The Navy has given the club until mid-2011 to remain on

former Barbers Point land



By William Cole--Honolulu Star-Advertiser, Sunday, August 1, 2010


Barbers Point Riding Club is 30 acres of bucolic, equestrian heaven on crowded Oahu.

The stables have been on the Ewa Plain since the 1950s, and 50 horses and the

40 families that own them call it home.


It also has some of the most unusual "barns" to be found: circa-1942 concrete dome

revetments that once housed a beast of a different sort--F-4F Wildcat fighter planes.


The future of both the riding club and the historic revetments are in question as development

plans start to overtake the old Marine Corps Air Station Ewa, the target of some of the first

attacks by the Japanese on Dec. 7, 1941.


The 1.5 million-square-foot Ka Makana Alii shopping center is planned a mile to the north.

The 1,100-acre Ocean Pointe subdivision is to the southeast.


Parts of a 97-acre state Department of Hawaiian Home Lands parcel immediately to the

west of the riding club have been staked and surveyed.

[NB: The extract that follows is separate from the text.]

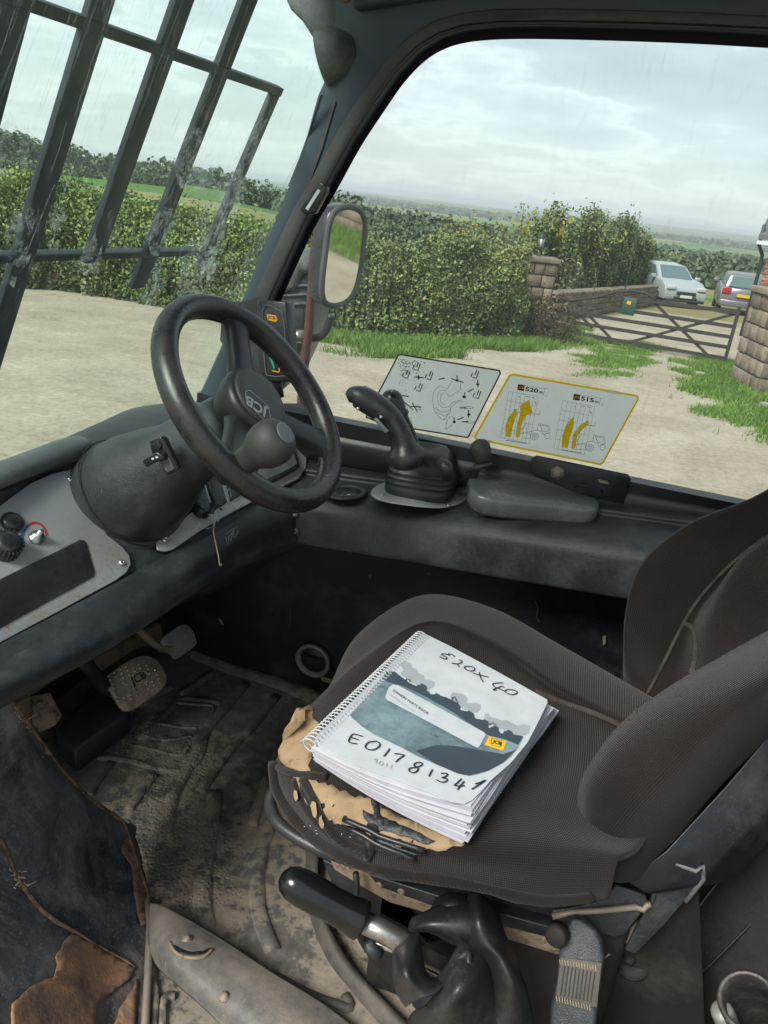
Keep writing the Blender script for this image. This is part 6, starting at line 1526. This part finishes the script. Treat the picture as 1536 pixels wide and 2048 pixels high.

DHHL says it's for a possible

future city rail transit base yard.


The Navy conveyed 499 acres of land to the north, much of it from the air station,

also known as Ewa Field, to a Texas-based developer, the Hunt Cos.


Those development plans have the riding club feeling like it's being squeezed in the middle.


The Navy, which still owns the riding club land, in April notified the nonprofit club it

had 90 days to move out. Horse owners appealed, and the Navy agreed to extend the

club's lease through June 2011.


"When we first got the message in April, we were in shock," said Nancy Lyons, who

brought three horses from Montana eight years ago and keeps them at the riding club.

"You have these 1,200-pound creatures that are part of your family. Where are you

going to put them? It's not like a dog."